For using an Arduino in a breadboard or prototype, I use the RBBB arduino compatible board.


I didn't buy the assembled boards - I just purchased a pile of the bare PCB's ($20 for 10 boards). I have a programmer, so I use that to do the initial bootloader programming for the  Atmega168 or Atmega328 chips, and then I do the rest over the USB cable talking to the Arduino IDE. The result is a functioning Arduino compatible board for well under $10 each. The beauty about getting the boards is if it is going into a breadboard or prototype, I usually do not need the power connector and voltage regulator - just cut if off.


The new Leonardo will use the ATmega32U4 which has a USB port, just add two resistors. I think there's another one as well (the Teensy maybe?) that does this.

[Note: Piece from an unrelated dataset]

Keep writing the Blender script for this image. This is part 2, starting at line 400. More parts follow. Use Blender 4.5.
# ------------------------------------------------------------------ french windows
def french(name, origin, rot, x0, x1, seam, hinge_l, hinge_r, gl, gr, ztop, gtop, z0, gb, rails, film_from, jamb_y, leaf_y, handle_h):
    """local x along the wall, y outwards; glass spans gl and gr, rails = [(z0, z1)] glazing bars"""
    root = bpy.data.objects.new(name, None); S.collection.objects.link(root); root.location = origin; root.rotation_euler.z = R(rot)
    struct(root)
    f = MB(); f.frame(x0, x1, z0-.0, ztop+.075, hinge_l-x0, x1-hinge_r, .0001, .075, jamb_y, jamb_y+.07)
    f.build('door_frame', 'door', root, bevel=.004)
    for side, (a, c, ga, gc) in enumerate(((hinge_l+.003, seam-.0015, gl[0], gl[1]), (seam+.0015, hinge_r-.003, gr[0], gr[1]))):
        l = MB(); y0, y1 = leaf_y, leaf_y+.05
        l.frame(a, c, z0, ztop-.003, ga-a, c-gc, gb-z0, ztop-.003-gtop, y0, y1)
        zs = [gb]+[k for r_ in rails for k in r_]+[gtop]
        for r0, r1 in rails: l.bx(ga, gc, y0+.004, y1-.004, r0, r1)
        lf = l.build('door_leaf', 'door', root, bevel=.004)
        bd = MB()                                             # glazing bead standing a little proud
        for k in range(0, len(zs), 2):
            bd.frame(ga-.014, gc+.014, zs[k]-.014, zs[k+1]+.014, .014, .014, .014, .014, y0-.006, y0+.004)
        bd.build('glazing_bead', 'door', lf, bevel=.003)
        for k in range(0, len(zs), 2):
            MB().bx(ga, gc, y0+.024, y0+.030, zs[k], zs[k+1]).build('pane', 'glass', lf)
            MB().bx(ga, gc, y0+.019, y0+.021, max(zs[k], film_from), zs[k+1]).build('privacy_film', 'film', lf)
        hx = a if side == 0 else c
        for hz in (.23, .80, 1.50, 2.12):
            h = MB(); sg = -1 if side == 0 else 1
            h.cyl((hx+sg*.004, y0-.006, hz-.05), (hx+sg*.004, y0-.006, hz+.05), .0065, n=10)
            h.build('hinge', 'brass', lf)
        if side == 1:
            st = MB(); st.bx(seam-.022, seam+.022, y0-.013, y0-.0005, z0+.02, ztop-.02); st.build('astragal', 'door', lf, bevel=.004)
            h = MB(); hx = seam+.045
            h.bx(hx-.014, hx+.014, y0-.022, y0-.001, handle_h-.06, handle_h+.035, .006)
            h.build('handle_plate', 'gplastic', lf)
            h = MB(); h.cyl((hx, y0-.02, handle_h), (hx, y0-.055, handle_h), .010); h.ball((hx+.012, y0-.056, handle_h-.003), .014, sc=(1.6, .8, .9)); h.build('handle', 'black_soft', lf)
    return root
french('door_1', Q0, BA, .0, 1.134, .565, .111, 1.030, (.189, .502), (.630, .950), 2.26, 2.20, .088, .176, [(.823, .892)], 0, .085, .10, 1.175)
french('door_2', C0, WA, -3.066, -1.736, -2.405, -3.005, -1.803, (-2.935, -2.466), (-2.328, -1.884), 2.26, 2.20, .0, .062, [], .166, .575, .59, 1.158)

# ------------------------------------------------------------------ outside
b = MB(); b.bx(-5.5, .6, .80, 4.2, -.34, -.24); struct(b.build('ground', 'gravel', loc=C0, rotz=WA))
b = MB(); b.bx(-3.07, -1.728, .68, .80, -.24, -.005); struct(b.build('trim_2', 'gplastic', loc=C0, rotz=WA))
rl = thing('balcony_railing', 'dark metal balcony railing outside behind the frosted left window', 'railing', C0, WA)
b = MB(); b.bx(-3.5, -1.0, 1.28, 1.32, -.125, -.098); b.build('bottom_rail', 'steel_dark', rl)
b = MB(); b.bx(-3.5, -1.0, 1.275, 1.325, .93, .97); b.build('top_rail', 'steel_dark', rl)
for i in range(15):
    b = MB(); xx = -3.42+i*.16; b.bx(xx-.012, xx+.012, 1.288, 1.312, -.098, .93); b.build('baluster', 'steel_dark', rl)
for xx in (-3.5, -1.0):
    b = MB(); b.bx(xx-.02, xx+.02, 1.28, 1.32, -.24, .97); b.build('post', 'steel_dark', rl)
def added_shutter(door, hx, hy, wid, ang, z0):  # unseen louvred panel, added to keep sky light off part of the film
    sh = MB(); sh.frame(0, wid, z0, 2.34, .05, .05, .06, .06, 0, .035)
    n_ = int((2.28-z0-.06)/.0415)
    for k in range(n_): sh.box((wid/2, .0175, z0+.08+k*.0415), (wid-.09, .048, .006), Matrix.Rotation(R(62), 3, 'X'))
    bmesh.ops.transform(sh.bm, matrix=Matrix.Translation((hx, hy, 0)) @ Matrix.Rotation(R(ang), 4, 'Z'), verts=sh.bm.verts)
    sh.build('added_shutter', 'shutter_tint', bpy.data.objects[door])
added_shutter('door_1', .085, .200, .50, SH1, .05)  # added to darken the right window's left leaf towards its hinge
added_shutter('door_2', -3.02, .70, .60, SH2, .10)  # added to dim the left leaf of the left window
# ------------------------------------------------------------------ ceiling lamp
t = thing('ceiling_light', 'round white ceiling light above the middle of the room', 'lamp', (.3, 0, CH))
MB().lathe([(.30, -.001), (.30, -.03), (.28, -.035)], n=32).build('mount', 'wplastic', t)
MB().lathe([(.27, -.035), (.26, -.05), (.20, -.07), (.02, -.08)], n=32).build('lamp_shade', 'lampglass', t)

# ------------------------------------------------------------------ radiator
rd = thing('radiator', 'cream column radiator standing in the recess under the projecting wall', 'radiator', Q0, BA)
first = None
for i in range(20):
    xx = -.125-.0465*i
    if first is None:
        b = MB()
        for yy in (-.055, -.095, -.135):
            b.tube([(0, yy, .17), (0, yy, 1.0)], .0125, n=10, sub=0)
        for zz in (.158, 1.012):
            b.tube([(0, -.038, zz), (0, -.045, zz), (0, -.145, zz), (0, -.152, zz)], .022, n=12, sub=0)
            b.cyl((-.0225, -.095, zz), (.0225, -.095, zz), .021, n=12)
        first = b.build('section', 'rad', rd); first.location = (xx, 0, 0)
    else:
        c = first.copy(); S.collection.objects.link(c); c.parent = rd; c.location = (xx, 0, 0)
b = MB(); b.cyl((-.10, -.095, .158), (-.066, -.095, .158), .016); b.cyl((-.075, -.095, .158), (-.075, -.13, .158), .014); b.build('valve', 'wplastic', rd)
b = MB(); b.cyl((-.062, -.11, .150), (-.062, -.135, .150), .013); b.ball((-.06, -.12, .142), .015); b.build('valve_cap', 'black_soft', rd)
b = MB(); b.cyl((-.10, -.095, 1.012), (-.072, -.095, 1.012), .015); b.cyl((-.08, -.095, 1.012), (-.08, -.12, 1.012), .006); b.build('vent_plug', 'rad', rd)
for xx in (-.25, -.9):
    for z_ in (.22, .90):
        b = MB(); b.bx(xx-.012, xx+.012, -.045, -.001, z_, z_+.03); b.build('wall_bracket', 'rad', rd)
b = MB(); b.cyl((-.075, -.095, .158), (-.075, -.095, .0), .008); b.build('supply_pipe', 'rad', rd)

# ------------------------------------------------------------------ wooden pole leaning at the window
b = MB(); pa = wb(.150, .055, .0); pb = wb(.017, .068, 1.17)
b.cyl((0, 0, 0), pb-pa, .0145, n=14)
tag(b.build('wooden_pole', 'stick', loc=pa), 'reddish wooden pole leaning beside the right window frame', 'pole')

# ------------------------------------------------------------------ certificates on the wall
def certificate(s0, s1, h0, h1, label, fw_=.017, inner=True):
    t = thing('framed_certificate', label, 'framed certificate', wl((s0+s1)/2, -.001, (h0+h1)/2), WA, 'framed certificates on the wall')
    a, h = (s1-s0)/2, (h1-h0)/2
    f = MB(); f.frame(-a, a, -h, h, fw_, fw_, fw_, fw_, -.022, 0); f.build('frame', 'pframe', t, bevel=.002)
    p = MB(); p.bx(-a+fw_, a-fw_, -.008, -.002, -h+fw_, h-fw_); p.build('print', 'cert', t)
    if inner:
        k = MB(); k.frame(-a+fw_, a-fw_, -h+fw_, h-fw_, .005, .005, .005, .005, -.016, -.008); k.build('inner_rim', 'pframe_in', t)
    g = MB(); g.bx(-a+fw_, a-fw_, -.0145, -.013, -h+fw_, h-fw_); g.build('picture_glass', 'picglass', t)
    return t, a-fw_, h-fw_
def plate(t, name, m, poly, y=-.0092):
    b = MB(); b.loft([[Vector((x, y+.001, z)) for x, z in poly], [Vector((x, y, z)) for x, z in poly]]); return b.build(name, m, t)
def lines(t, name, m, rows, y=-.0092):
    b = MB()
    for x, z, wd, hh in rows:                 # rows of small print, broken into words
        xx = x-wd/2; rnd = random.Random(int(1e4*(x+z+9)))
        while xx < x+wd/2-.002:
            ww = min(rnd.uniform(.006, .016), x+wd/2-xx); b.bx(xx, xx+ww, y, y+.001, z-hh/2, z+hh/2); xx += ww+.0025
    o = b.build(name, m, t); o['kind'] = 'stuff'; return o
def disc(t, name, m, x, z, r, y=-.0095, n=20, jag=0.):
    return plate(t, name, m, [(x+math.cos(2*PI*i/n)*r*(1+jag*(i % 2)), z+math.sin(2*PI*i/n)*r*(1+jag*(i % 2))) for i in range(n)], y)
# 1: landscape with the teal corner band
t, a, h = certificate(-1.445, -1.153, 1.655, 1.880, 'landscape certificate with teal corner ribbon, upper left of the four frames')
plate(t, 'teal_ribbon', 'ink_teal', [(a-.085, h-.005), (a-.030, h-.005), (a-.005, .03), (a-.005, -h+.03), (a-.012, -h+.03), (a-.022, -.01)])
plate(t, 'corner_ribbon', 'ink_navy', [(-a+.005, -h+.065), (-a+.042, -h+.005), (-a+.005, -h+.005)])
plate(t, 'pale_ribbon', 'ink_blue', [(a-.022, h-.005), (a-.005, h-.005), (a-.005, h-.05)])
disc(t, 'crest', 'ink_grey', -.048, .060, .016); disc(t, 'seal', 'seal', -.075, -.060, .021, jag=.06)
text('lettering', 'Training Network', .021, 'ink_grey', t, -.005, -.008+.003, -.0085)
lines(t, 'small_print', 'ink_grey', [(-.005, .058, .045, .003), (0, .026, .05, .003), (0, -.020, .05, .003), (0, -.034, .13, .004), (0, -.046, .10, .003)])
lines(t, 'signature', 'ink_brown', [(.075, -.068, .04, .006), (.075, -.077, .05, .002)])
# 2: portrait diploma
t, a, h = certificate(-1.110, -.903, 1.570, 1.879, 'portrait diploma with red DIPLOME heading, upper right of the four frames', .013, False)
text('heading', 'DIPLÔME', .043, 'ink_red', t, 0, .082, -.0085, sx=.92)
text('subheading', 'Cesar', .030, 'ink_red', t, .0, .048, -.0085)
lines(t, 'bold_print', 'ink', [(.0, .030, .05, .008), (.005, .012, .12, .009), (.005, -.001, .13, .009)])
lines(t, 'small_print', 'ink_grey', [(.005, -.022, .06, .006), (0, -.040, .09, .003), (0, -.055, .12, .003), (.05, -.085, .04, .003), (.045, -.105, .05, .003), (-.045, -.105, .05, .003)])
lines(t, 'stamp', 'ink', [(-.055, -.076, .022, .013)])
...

EDIT: Yes it's the Teensy.

Neither of those are what I was thinking of, but both of them fit my purposes anyway.  Thanks for the tip about that cable. 

I'm trying to build something really cheap and simple to embed in a project, if I can do so I get an Arduino Mega out of it.  Thank for the tip on that cable.  I think I'll end up getting one of those and point-to-pointing the rest of the stuff I need directly on an ATMEGA, being I don't need very much at all. 

The Arduino Uno uses a second ATmega chip (an ATmega8U2) as the usb to serial converter as a replacement for the FTDI chip.  By default it acts as a dumb usb-serial adapter, only cheaper than the FTDI chip.  However, it can also be reprogrammed to change the USB behavior -- if you want to emulate a keyboard or other HID, or implement USB mass storage.

There are also the "pro" boards that lack the USB serial converter altogether and have only a TTL serial port brought out to pin headers to be used with an external USB-serial cable.  These are useful for integrating into a project that doesn't need serial communication after programming.